Missionary (Re)collecting from a Collapsing Empire: Museum Collections and the Dutch Spiritan Fathers in Late Colonial Angola

The late nineteenth century and the early twentieth century, roughly the period known as the Scramble for Africa, is generally taken as a key moment when expeditions and other operations (including violent colonial occupation campaigns) led to the circulation of objects and collections that can be found today in museums across Europe. By contrast, the late colonial and early postcolonial periods, roughly from the Second World War to the 1970s, are rarely considered or sufficiently discussed in the scholarship on collecting and museum collections.

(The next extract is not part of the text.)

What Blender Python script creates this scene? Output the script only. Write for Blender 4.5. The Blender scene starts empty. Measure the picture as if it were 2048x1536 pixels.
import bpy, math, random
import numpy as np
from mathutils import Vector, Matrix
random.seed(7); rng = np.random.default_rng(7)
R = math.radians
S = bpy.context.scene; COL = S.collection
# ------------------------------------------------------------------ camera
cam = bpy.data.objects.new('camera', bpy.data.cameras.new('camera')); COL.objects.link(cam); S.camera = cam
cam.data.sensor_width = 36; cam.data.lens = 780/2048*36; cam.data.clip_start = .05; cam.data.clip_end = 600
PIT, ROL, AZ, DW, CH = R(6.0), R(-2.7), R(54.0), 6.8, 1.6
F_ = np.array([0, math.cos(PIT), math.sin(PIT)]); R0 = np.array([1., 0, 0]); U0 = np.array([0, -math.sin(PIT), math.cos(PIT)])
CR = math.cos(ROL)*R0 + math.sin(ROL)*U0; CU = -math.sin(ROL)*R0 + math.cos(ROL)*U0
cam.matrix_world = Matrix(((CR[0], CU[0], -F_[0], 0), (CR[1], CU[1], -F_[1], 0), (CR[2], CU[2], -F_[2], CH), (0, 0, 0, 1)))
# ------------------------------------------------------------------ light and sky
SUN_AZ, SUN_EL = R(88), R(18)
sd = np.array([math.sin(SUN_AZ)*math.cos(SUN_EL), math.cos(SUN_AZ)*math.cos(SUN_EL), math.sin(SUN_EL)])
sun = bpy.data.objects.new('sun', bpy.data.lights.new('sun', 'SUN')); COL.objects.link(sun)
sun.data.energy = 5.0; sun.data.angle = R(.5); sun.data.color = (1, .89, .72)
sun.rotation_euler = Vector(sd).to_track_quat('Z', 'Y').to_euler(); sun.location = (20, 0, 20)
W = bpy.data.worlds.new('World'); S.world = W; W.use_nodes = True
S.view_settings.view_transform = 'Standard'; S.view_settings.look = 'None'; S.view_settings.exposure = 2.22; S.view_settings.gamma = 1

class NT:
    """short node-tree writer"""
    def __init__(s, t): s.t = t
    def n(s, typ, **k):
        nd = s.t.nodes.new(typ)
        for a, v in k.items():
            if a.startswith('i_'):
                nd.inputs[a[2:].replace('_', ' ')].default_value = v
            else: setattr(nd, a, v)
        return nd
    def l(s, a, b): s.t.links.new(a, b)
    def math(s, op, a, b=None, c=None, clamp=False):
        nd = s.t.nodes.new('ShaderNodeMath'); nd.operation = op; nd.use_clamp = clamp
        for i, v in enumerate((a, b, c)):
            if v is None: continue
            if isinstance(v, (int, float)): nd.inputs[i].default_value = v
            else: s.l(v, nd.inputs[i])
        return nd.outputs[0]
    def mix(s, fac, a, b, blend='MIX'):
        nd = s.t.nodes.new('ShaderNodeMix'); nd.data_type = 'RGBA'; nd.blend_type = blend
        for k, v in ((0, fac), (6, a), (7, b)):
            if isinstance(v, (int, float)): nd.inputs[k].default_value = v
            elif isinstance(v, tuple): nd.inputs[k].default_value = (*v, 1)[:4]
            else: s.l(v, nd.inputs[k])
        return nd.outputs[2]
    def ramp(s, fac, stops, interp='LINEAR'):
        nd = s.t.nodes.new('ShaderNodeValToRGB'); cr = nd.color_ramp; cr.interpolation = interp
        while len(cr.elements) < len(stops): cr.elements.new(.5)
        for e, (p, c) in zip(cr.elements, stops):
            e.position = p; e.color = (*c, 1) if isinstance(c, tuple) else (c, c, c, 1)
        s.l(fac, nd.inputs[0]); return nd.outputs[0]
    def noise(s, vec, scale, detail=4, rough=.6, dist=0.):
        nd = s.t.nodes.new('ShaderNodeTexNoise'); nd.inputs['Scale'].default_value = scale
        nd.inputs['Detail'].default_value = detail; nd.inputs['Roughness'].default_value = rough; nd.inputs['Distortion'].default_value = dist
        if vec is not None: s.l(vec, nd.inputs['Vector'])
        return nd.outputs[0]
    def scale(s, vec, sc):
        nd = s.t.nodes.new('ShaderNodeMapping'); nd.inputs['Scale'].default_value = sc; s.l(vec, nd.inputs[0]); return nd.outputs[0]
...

In this presentation, I will discuss the issue of collecting and museum-making associated with Catholic missionary activity in Angola during the late colonial period. I will focus on the Congregation of the Holy Spirit, particularly its Dutch members, and the collections they assembled after the Second World War that can be found today at the National Museum of World Cultures (NMVW) in the Netherlands. Some of these missionary collectors continued working in Angola during the liberation war and after independence in 1975. What led the Dutch Spiritans to assemble Angolan cultural artefacts and bring them to the Netherlands from the 1950s onwards? Can these collections tell us something about the lives of Christianised African communities that were experiencing the tensions of a collapsing empire? And about how the Spiritans dealt with decolonisation in Angola?

I will problematise some of these questions drawing on my ongoing work with two main sources: the collections at the NMVW; and a set of interviews with Dutch Spiritans about their missionary life in Angola conducted by the oral history project KomMissieMemoirs, developed by Nijmegen University in 1976. I will give particular attention to the case of father Jan Vissers and his brother Frans Vissers, who worked in the northwestern and north-central regions of Angola, where they assembled hundreds of objects for Dutch museums, but also for others in Belgium and the USA.